In 1997, triple jumper Ashia Hansen set a British record that still stands. Her 15.15 at Fukuoka in Japan was her 10th national record, a Commonwealth best, and the first 15-metre jump by a British woman.

1998
Swimmer Sue Rolph won England's first gold medal of these Commonwealth Games in Kuala Lumpur. She broke her own Commonwealth record in winning the 100 metres freestyle, clocking 55.17 seconds to beat Australia's Susie O'Neill. Later in the Games, Rolph added gold in the 50 metres free, while O'Neill went on to win a record 10th Commonwealth Games gold.

Over in Cologne, Steve Redgrave set a record by winning an eighth gold medal at the World Rowing Championships.
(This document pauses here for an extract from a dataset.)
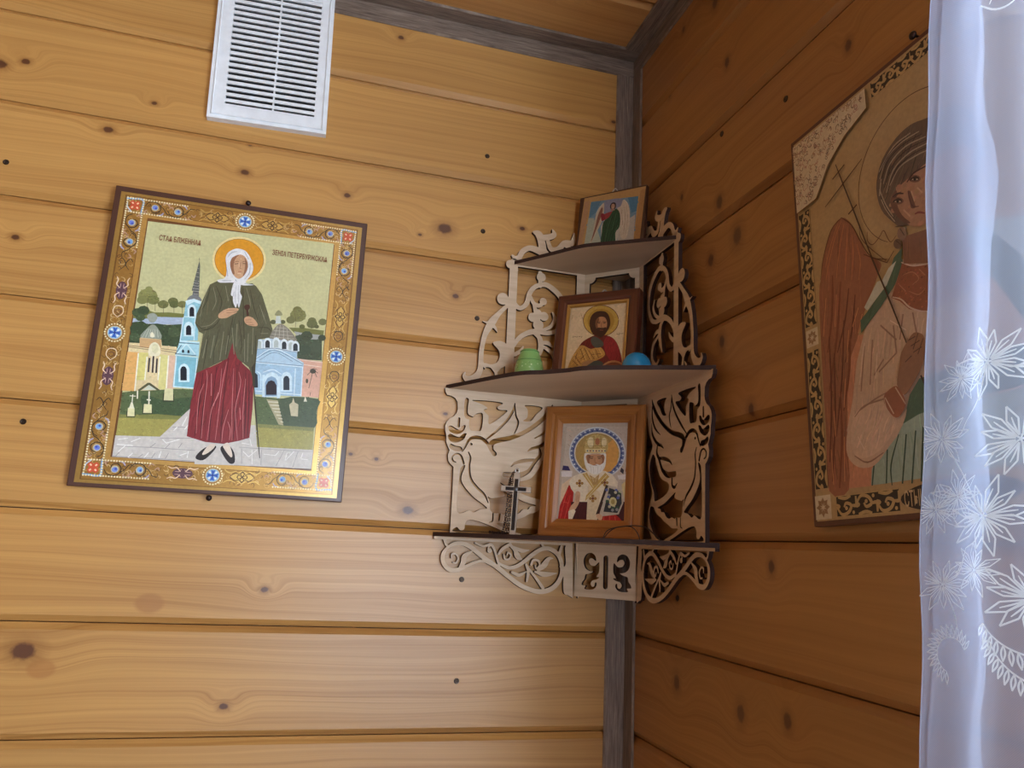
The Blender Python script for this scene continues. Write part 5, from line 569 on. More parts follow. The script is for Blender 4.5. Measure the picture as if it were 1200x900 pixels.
def print_mat(name, rough=.32, coat=.3, k=1.0, metal=1.0, grain=.10):
    t = NT(name); a = t.n('ShaderNodeVertexColor', layer_name='print')
    co = t.n('ShaderNodeTexCoord').outputs['Object']
    f = t.noise(co, 260, 3); v = t.mapr(f, .25, .75, (1-grain)*k, (1+grain)*k)
    f2 = t.noise(co, 40, 2); v = t.math('MULTIPLY', v, t.mapr(f2, .3, .7, .95, 1.05))
    col = t.mix(1.0, a.outputs['Color'], t.comb(v, v, v), 'MULTIPLY')
    t.set(col, rough, t.math('MULTIPLY', t.math('SUBTRACT', 1.0, a.outputs['Alpha']), metal), coat, .4, coat_rough=.12)
    return t.m
def in_poly(P, x, y):
    r = False; n = len(P)
    for i in range(n):
        ax, ay = P[i]; bx, by = P[(i+1) % n]
        if (ay > y) != (by > y) and x < (bx-ax)*(y-ay)/(by-ay)+ax: r = not r
    return r
def enrich(shapes, rules, seed=3):
    """brushwork: short strokes or dabs of nearby print colours laid over the flat areas"""
    rg = random.Random(seed); out = []
    for q in shapes:
        out.append(q); ru = rules.get(tuple(q[1][:3])) if q[0] in 'FP' else None
        if not ru: continue
        mode, dens, ln, w, ang, amp = ru
        P = [tuple(a) for a in (catmull(q[2], 3, True) if q[0] == 'F' and len(q[2]) > 3 else q[2])]
        xs = [p[0] for p in P]; ys = [p[1] for p in P]
        A = .5*abs(sum(P[i][0]*P[i-1][1]-P[i-1][0]*P[i][1] for i in range(len(P))))
        if A < 12: continue
        for _ in range(int(min(260, A*dens))):
            x, y = rg.uniform(min(xs), max(xs)), rg.uniform(min(ys), max(ys))
            if not in_poly(P, x, y): continue
            k = 1+rg.uniform(-amp, amp); c = tuple(max(0, min(255, v*k+rg.uniform(-5, 5))) for v in q[1][:3])
            if mode == 'dab':
                r = ln*rg.uniform(.5, 1.1); out.append(('p', c, disc((x, y), r, 6, r*w, rg.random())))
            else:
                a = math.radians(ang+rg.uniform(-9, 9)); L = ln*rg.uniform(.5, 1.2); b = rg.uniform(-.08, .08)*L
                pts = [(x-math.cos(a)*L/2, y-math.sin(a)*L/2), (x-math.sin(a)*b, y+math.cos(a)*b), (x+math.cos(a)*L/2, y+math.sin(a)*L/2)]
                if in_poly(P, *pts[0]) and in_poly(P, *pts[2]): out.append(('l', c, pts, w*rg.uniform(.6, 1.3)))
    return out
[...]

The great coxless four of Redgrave, Matthew Pinsent, Tim Foster, and James Cracknell retained the title they'd won the year before ( September 6). Redgrave added another world title in 1999, while Pinsent holds the record with ten.
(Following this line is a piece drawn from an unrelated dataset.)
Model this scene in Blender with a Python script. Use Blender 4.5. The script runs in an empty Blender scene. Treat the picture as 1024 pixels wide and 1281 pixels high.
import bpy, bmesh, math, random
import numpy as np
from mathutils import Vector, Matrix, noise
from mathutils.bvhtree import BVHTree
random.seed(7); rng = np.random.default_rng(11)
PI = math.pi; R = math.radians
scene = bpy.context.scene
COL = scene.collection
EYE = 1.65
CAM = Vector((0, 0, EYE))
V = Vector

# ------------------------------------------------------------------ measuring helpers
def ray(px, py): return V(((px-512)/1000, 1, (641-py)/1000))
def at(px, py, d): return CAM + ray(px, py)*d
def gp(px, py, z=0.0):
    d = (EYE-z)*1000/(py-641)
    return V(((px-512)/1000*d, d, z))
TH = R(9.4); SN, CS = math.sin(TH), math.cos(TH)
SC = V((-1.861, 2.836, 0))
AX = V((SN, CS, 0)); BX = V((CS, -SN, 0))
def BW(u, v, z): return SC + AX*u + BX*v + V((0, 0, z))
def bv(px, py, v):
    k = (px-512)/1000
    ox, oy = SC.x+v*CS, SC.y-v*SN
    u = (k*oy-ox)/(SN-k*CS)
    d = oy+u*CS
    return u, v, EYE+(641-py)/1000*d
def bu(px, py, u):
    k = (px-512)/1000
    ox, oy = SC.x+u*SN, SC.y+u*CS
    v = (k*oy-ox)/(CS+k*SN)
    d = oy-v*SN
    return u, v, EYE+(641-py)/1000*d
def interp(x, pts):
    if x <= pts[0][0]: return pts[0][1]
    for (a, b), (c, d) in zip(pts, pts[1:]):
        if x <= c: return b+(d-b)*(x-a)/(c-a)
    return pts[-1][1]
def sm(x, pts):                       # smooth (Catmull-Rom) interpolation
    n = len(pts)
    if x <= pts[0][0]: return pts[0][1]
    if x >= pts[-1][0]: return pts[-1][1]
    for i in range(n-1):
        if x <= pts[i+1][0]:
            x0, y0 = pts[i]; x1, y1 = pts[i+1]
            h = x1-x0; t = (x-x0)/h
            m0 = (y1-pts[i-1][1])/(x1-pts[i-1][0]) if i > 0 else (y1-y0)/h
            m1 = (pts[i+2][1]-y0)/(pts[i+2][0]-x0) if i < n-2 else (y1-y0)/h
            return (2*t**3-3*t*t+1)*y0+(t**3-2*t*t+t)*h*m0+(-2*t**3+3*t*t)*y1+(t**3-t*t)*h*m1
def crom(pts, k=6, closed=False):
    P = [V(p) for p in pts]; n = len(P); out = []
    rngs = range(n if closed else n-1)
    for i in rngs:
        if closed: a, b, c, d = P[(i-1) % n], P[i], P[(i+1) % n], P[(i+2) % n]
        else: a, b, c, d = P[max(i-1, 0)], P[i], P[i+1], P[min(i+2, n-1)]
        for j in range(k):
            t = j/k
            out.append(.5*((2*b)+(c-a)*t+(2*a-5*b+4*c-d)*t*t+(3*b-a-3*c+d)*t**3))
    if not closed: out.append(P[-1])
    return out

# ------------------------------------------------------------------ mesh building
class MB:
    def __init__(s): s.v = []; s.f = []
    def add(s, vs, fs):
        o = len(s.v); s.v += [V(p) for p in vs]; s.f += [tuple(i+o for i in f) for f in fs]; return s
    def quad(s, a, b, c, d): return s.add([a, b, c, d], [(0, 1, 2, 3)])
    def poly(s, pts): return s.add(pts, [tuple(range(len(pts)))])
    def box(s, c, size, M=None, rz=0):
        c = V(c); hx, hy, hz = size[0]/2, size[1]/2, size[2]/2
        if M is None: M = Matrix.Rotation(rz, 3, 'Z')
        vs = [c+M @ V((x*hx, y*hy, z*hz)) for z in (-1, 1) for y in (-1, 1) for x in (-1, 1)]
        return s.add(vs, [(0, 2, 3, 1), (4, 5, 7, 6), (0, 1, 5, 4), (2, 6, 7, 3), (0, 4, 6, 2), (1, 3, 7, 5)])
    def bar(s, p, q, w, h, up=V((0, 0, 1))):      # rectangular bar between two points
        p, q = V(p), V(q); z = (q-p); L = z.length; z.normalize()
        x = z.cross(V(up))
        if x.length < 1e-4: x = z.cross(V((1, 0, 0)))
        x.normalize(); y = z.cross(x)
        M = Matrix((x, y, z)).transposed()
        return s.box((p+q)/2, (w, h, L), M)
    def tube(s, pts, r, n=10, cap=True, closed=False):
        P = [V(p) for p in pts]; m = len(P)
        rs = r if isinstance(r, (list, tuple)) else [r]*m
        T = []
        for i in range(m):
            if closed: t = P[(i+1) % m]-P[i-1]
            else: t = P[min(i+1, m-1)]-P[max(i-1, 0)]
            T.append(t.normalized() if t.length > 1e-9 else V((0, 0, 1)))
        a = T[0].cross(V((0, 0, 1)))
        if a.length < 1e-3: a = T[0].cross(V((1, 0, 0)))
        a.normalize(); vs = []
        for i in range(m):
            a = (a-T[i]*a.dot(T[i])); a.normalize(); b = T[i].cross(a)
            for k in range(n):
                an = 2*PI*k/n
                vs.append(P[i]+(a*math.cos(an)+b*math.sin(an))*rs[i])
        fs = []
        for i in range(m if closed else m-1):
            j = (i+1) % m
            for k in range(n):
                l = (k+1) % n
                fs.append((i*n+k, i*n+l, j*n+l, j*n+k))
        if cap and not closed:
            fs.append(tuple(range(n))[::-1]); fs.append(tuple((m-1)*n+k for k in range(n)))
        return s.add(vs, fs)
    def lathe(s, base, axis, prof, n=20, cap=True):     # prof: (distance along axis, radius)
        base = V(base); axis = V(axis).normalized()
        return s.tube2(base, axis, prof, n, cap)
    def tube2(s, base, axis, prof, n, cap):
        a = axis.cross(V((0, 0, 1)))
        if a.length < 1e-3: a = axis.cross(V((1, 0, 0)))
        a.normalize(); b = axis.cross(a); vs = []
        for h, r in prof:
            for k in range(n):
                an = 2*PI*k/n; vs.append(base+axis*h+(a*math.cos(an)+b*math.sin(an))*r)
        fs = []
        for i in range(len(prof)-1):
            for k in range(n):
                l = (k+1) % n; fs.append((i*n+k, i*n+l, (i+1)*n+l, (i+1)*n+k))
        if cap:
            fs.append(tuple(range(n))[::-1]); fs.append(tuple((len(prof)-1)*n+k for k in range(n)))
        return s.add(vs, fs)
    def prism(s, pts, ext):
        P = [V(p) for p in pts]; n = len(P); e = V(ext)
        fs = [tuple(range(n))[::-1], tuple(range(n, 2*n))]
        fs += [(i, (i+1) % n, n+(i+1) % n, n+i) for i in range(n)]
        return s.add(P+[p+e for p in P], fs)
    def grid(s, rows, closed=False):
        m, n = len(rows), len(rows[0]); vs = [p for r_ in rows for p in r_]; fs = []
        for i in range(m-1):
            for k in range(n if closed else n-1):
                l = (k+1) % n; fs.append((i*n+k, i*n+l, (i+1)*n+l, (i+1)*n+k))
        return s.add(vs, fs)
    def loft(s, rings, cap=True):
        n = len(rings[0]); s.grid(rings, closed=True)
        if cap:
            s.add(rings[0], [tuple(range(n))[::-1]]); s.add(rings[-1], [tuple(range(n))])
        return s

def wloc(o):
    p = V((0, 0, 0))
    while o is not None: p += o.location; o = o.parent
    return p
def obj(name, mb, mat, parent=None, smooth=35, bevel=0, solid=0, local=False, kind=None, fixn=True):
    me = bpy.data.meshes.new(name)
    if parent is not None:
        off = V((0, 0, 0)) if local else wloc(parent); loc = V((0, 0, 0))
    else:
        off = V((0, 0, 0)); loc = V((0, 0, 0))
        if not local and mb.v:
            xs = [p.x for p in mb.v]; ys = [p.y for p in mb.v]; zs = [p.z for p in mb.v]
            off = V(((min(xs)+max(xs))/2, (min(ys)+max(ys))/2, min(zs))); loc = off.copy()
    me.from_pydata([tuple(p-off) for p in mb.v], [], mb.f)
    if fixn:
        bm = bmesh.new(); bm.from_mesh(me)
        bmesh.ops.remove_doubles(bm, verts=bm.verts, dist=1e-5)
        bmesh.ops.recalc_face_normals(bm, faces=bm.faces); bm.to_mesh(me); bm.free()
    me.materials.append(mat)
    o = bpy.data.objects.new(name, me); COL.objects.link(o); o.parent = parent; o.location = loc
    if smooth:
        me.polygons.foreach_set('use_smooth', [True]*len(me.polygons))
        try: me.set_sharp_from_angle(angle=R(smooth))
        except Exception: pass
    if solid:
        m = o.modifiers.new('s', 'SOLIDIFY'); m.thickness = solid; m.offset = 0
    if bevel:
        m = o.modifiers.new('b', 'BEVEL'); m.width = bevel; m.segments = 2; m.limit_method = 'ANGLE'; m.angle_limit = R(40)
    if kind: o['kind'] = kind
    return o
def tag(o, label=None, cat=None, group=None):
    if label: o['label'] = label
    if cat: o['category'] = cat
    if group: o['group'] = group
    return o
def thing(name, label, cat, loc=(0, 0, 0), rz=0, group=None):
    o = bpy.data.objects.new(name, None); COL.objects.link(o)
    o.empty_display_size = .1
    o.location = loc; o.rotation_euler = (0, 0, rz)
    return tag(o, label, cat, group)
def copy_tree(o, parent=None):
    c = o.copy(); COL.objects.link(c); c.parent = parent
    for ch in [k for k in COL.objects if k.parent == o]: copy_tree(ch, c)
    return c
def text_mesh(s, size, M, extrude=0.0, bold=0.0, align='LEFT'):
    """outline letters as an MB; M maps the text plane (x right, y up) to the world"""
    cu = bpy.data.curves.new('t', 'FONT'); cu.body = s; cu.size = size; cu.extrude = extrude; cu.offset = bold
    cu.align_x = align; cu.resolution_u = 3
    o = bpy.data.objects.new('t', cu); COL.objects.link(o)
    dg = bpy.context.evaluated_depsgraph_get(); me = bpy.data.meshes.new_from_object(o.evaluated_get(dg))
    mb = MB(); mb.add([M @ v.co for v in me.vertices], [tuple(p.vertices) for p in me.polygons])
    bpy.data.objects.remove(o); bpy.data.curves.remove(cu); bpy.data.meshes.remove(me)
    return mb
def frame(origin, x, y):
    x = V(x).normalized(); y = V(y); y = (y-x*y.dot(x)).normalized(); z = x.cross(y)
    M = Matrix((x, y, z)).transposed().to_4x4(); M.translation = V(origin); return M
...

And in New York, big Lindsay Davenport became the first American woman to win the US Open since the naturalised Martina Navrátilová in 1987 and the first actually born in the States since Chris Evert in 1982. Martina Hingis had won the previous year's final against 17-year-old Venus Williams ( September 7 ), but the power game of the Williams sisters and the 6'2' Davenport were beginning to overwhelm her. Hingis lost today's final to Davenport and the next one to Serena Williams ( September 11), both in straight sets.

1965
In a remarkable Italian Grand Prix at Monza, the lead changed hands more than 40 times before Jackie Stewart won a Formula One race for the first time. Fellow Scot Jim Clark started on pole, but his fuel pump let him down with 13 laps to go, and Stewart finished just ahead of a third British driver Graham Hill. When his cars remained intact, Clark generally won races. He retained the world title easily that year, with Hill second and Stewart third.

1993
The end of British runners' domination of the world mile record. Since 1979, it had been held by Seb Coe, Steve Ovett, and Steve Cram. Today in the Italian town of Rieti, Nourredine Morceli of Algeria ran 3 minutes 44.39 seconds to break the 3:46.32 set by Cram eight years earlier ( July 27).